Pro Tip: Non-residents face a 2% monthly penalty for overcontributions. If you’re unsure about your residency status, consult a tax advisor before contributing.

5. First Home Savings Account (FHSA)

The FHSA combines the best of RRSPs and TFSAs:

  • Tax-Deductible Contributions: Reduce your taxable income.

  • Tax-Free Withdrawals: When used for your first home.

Example:

  • Emma sold her condo five years ago and has been renting. In 2025, she qualifies for an FHSA because she hasn’t owned a home in the past four calendar years.

Annual contribution limit: $8,000. Lifetime limit: $40,000. Carry unused room forward to the next year.

6. GST/HST Holidays for Certain Goods and Services

From December 14, 2024, to February 15, 2025, select items are GST/HST-free:

  • Children’s clothing, diapers, car seats.

  • Physical books, newspapers.

  • Holiday trees, restaurant bills, and more.

Action Steps: Stock up on essentials or plan celebratory meals to take full advantage of the tax break.


Part 2: Updates for Real Estate Investors

7. Changes to Short-Term Rental Deductions (Airbnb)

New rules target non-compliant short-term rentals. Starting January 1, 2024, properties not registered locally can’t deduct expenses like mortgage interest, property taxes, or maintenance costs.

Action Steps:

  • Ensure your property complies with local regulations.

  • Maintain proper documentation for tax filings.

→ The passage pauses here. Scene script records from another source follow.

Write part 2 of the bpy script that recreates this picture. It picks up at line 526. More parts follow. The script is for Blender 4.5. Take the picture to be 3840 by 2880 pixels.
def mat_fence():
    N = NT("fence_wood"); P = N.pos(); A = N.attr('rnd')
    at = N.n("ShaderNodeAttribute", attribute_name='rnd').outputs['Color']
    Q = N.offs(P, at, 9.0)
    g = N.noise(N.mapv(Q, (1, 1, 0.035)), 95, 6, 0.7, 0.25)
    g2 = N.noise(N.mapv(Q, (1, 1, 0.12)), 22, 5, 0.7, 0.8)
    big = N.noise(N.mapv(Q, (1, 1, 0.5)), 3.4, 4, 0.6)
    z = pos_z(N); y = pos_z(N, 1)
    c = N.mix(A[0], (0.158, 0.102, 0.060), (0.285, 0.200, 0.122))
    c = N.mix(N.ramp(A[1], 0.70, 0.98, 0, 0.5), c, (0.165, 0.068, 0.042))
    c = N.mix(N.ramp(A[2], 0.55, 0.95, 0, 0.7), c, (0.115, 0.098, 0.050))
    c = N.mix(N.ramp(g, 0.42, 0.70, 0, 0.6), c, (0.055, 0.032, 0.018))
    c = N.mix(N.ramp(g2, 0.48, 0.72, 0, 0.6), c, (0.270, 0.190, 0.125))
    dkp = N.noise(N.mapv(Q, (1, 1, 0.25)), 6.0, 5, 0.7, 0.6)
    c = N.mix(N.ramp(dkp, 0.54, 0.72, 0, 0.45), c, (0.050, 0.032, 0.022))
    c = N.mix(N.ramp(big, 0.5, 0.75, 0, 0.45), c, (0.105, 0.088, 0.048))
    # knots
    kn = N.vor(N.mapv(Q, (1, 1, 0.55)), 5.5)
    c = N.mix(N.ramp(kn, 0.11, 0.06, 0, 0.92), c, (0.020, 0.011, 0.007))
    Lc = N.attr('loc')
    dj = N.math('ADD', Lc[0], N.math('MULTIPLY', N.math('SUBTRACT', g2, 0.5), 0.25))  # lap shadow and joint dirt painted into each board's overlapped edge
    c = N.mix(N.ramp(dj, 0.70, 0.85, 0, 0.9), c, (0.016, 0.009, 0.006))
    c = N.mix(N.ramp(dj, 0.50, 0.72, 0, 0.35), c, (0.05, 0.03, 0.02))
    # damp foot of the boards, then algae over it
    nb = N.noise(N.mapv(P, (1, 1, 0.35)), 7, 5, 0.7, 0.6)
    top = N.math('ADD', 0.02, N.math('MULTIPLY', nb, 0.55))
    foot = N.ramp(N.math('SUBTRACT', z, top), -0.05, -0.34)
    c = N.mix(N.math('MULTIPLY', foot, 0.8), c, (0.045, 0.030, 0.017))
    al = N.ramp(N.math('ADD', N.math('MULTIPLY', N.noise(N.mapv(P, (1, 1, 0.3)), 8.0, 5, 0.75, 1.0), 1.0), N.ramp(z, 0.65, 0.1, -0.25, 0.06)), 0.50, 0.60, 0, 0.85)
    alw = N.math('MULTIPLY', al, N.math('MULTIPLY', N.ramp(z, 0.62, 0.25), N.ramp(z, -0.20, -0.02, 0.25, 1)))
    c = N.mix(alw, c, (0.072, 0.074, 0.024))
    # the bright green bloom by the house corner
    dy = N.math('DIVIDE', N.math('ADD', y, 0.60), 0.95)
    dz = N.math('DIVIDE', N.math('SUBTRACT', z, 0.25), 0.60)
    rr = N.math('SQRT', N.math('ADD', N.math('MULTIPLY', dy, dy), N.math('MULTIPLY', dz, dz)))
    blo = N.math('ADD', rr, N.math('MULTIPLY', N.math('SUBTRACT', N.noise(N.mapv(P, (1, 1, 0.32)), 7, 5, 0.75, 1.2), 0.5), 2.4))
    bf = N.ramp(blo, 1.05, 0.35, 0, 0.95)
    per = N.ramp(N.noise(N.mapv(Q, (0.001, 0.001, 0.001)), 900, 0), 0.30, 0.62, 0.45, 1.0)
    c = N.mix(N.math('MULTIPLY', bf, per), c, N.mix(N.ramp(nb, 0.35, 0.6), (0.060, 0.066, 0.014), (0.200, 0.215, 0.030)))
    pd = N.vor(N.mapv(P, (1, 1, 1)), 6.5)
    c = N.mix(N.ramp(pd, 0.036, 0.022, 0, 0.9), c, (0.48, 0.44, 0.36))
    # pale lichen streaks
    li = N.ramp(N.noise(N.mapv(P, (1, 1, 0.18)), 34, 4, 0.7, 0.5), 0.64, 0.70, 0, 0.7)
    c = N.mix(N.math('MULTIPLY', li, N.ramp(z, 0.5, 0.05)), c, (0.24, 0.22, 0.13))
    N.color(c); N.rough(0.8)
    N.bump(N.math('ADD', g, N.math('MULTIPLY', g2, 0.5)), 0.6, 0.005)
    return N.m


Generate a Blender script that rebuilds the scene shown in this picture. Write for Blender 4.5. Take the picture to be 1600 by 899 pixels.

8. Enhanced Trust Reporting Requirements

The CRA now requires most trusts to file detailed information about trustees, beneficiaries, and settlors. However, bare trusts are exempt unless specifically requested.

Example:

  • If you’re on title for a rental property co-owned with a spouse or joint venture partner, you’ll likely need to file. Due date: March 31, 2026.

9. Capital Gains Inclusion Rate Changes

  • Individuals: Gains up to $250,000 are subject to the traditional 50% inclusion rate. Gains above $250,000 are taxed at 66.67%.

  • Corporations and Trusts: The 66.67% rate applies to all gains starting June 25, 2024.

Example:

  • Alex sells shares for a $300,000 gain in 2025.

    • $250,000: 50% inclusion = $125,000 taxable.

    • $50,000: 66.67% inclusion = $33,335 taxable.

    • Total Taxable Gain: $158,335.

Takeaway: Plan asset sales carefully to minimize tax exposure.


Key Takeaways

  1. Plan Ahead for Tax Liabilities: If you anticipate significant capital gains, budget for higher taxes or offset them using RRSPs, TFSAs, or FHSAs.

  2. Review Timing of Asset Sales: Structuring sales below the $250,000 threshold for individuals can help save on taxes.

  3. Optimize Deductions: Track all losses to offset gains and reduce taxable income.

Pro Tip: Consult a tax professional for tailored strategies to navigate these changes effectively.


Final Thoughts

The 2025 tax updates bring both challenges and opportunities. Whether you’re maximizing contributions or strategizing real estate investments, staying informed is key. By acting now, you can save money and ensure a stress-free tax season in 2025.